Net income in the three months ended Sept. 30 fell to 48.8 billion won ($54 million), from 87.6 billion won a year earlier, the Seoul-based company said in a regulatory filing today. Sales rose 5.7 percent to 1.37 trillion won.

Hyundai Engineering had to pay more to buy steel products and cement for the increased construction projects it won. Steelmakers are paying 9.5 percent more for a key ingredient used in the metal this year as rising demand from China, the world's largest user, pushed the raw material to a record.
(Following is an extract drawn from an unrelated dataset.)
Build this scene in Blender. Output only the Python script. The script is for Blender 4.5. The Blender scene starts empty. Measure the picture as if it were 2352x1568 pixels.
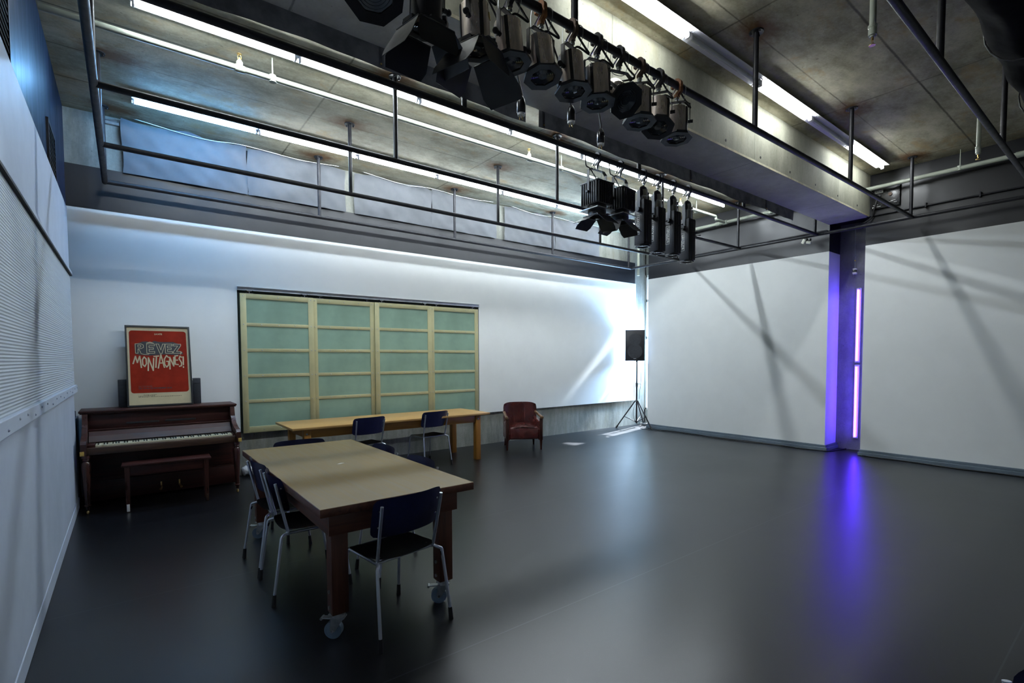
import bpy, bmesh, math, random
from mathutils import Vector, Matrix, Euler
random.seed(7)
S = bpy.context.scene
COL = S.collection
PI = math.pi
R = math.radians

# ------------------------------------------------------------------ camera, world, light, exposure
YAW, PITCH, ROLL = 0.657068, -0.043957, -0.004166
fw = Vector((math.sin(YAW)*math.cos(PITCH), math.cos(YAW)*math.cos(PITCH), math.sin(PITCH)))
r0 = Vector((math.cos(YAW), -math.sin(YAW), 0)); u0 = r0.cross(fw)
rt = r0*math.cos(ROLL) + u0*math.sin(ROLL); up = -r0*math.sin(ROLL) + u0*math.cos(ROLL)
cd = bpy.data.cameras.new('camera'); cam = bpy.data.objects.new('camera', cd); COL.objects.link(cam)
cam.matrix_world = Matrix(((rt.x, up.x, -fw.x, 0), (rt.y, up.y, -fw.y, 0), (rt.z, up.z, -fw.z, 1.6), (0, 0, 0, 1)))
cd.sensor_width = 36; cd.lens = 1148.02/2352*36; cd.shift_y = 90.445/2352; cd.clip_start = 0.02
S.camera = cam
S.view_settings.view_transform = 'Standard'; S.view_settings.look = 'None'
S.view_settings.gamma = 1; S.view_settings.use_curve_mapping = False
S.view_settings.exposure = 0.17
w = bpy.data.worlds.new('world'); S.world = w; w.use_nodes = True
w.node_tree.nodes['Background'].inputs[0].default_value = (0.45, 0.62, 1, 1)
w.node_tree.nodes['Background'].inputs[1].default_value = 2.5
S.cycles.max_bounces = 8; S.cycles.diffuse_bounces = 5; S.cycles.glossy_bounces = 4
S.cycles.sample_clamp_indirect = 4.0
S.cycles.use_denoising = True
TUBE_E = 95.0          # radiance of the fluorescent tubes
UV_E = 36.0
sun = bpy.data.lights.new('sun', 'SUN'); so = bpy.data.objects.new('sun', sun); COL.objects.link(so)
sun.energy = 75; sun.angle = R(1.2); sun.color = (0.86, 0.93, 1)
so.rotation_euler = Vector((-1, -0.22, -0.93)).to_track_quat('-Z', 'Y').to_euler()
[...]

``Higher costs are eating into Hyundai Engineering's margins,'' said Cho Joo Hyoung, an analyst at Hana Daetoo Securities Co. in Seoul, who has ``trading buy'' on the stock. ``Earnings should improve next year as it starts work on projects it received this year.''

Hyundai Engineering's new contracts at home and abroad increased 34 percent from a year earlier to 9.99 trillion won at the end of the third quarter, Hyundai Engineering said.

Operating profit, or sales minus the cost of goods sold and administrative expenses, dropped 15 percent from a year earlier to 90 billion won in the third quarter.

Shares of Hyundai Engineering slid 4.8 percent to 89,000 won as of 10:17 a.m. in Seoul, after falling as much as 5 percent. The stock has advanced 56 percent this year, compared with a 43 percent climb in South Korea's Kospi index.

Steel Prices

Posco, South Korea's biggest steelmaker, raised the price on hot-rolled coils 2 percent to 510,000 won a metric ton in August. It also increased the price of plates used in construction by 7.8 percent to 690,000 won a ton. Chinese hot-rolled coil, a regional benchmark, gained 20 percent in the quarter, analysts said.

Hyundai Engineering also cited the absence of tax benefits in the quarter for the decline in net income.

South Korean companies under a debt management program receive tax reimbursements if they make profit for three straight years. Creditors ended the program for Hyundai Engineering in May last year after the builder repaid 850 billion won.

The construction company was managed by creditors since October 2001 when it struggled with losses from unpaid bills for construction of pipelines and projects including those in Iraq and Libya.